The Influence of Emerson and a Young Nation
For Whitman, I would argue the moniker he felt the most comfortable donning was, simply, Poet. And that he took this name very seriously. Some say it was Emerson, in an 1842 New York lecture that Whitman attended entitled The Poet, that made him acutely aware of its weight—made all the heavier by the context in which the cloth was cut.
"We have yet had no genius in America… [who knows] the value of our [seemingly] incomparable materials, and saw, in the barbarism and materialism of the times, another carnival of the same gods whose picture he so much admires in [the greats]," Emerson said at the time. "Our logrolling, our stumps and their politics, our fisheries, our Negroes, and Indians, our boats, and our repudiations… are yet unsung. Yet America is a poem in our eyes." And so it seemed to many who called themselves Americans.
Two generations removed from Great Britain and her baggage, the New World was as a blank page or canvas, with all the potential and uncertainty that entails—which Whitman himself was witness to from the Civil War, where he volunteered as a nurse on the battlefield, on through Reconstruction and the nation's slow and contested shift from a largely slave-based agrarian system to an industrial one.

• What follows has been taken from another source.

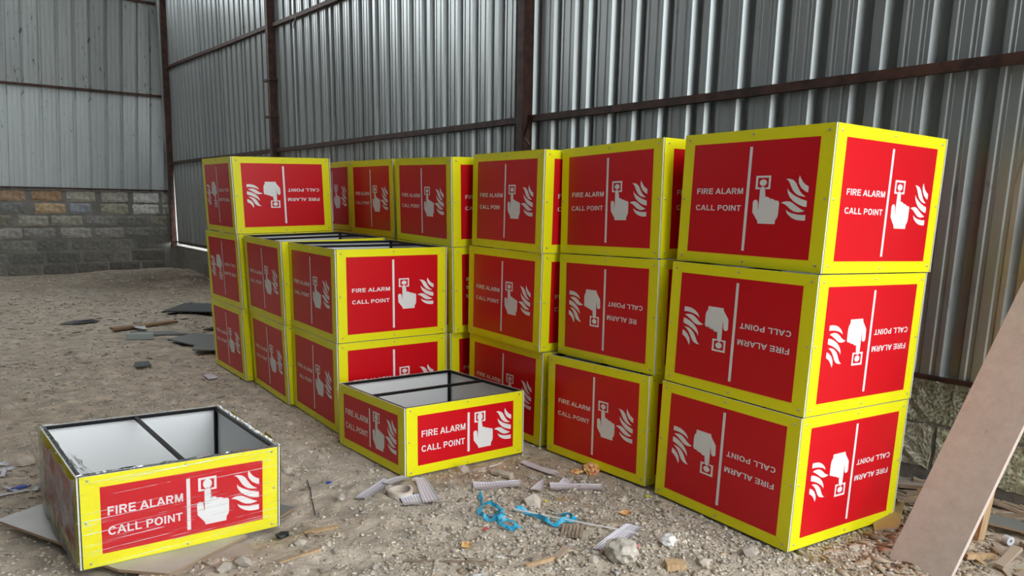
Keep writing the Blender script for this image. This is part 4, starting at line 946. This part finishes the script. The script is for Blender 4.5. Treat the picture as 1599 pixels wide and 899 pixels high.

With the precarious state of America and the rise of transcendentalist philosophy inspiring his thought—and the literary celebrities to come from it serving as evidence—Whitman knew that the artist, more than ever, was in a unique position to sing a song and pen a verse to tomorrow, today, all the while acknowledging the negligibility of critics in the face of what is genuine.
"Has it never occurr’d to anyone how the last deciding tests applicable to a book are entirely outside of technical and grammatical ones, and that any truly first-class production has little or nothing to do with the rules and calibres of ordinary critics? or the bloodless chalk of Allibone’s Dictionary? [sic]," Whitman writes in an excerpt from a journal found in the book Specimen Days & Collect.
Tapping Into the Past to Create the Future
Art is often said to recreate life. While this is true for this writer, and I believe for Whitman, it is as Oscar Wilde penned in his dialectic The Decay Of Lying, "Life imitates Art, far more than Art imitates Life" or at least, ought to; the richest art acts more as a reflective window which, from a distance, functions as a looking glass, broadcasting back the image of the day; but, up close, reveals new and impressionable views.
The reason we still sing Whitman’s Song—what has allowed him, his contemporaries, and the names of those they inspired to still usher forth from our mouths, as prophets and visionaries—is the fact that they understood both the function of the artist in society and the nature of the craft. Just as the young America was doing, they towed the line between convention and invention, erecting their own edifices using the scaffolding of the past. Whitman walked this line with the gusto of a trapeze artist, the ornateness of a preacher, and the guile and determination of an entrepreneur.
Whitman's seminal work, Leaves of Grass, reads as much as a religious text or metaphysical treatise as it does a book of poems. In the vein of a sage, Whitman tells us "past and present and future [for the poet] are not disjoined but joined. The greatest poet forms the consistence of what is to be from what has been and is. He drags the dead out of their coffins and stands them again on their feet… says to the past, 'Rise and walk before me that I may realize you'… places himself where the future becomes present."
Apart from Whitman's Eastern-derived transcendentalist thought, echoes and allusions to both the Old and New Testament, and their themes, sound throughout the pages of Leaves of Grass. The former in its national overarching thread, the latter in its focus on the individual, and both in the redefining of identity. This was, arguably, all intentional; as was Whitman's steadfast commitment to making his book accessible to the masses in form and shamelessly casting it into the light by any means (publishing the first edition himself, writing his own favorable reviews under aliases, and slapping a private letter of praise from Emerson onto its second printing without his consent).
Whitman and those artists whose worlds we continue to peer into for inspiration realized artistic expression is just as contingent on the old as it is the new; that you need to lean on the rules to bend and break them; that the strength of a piece lies more in the reconfiguration of the parts gifted to one through their "I" and eyes, rather than wholly reinventing the wheel and blindly reaching into the ether.
Like Nietzsche’s Madman, Whitman made his proclamation. He knew, as in the Parable, that in a sense, he had come too soon. But just as Nietzsche did, Whitman understood this always appears to be the case, and maintained his artistic proselytizing until his death, out of the belief that he might help to carve a higher lane—despite those contesting, or blind to its coming.
"Failing to fetch me at first keep encouraged," Whitman writes in the conclusion to his life’s work, Leaves Of Grass. "Missing me one place search another, I stop somewhere waiting for you."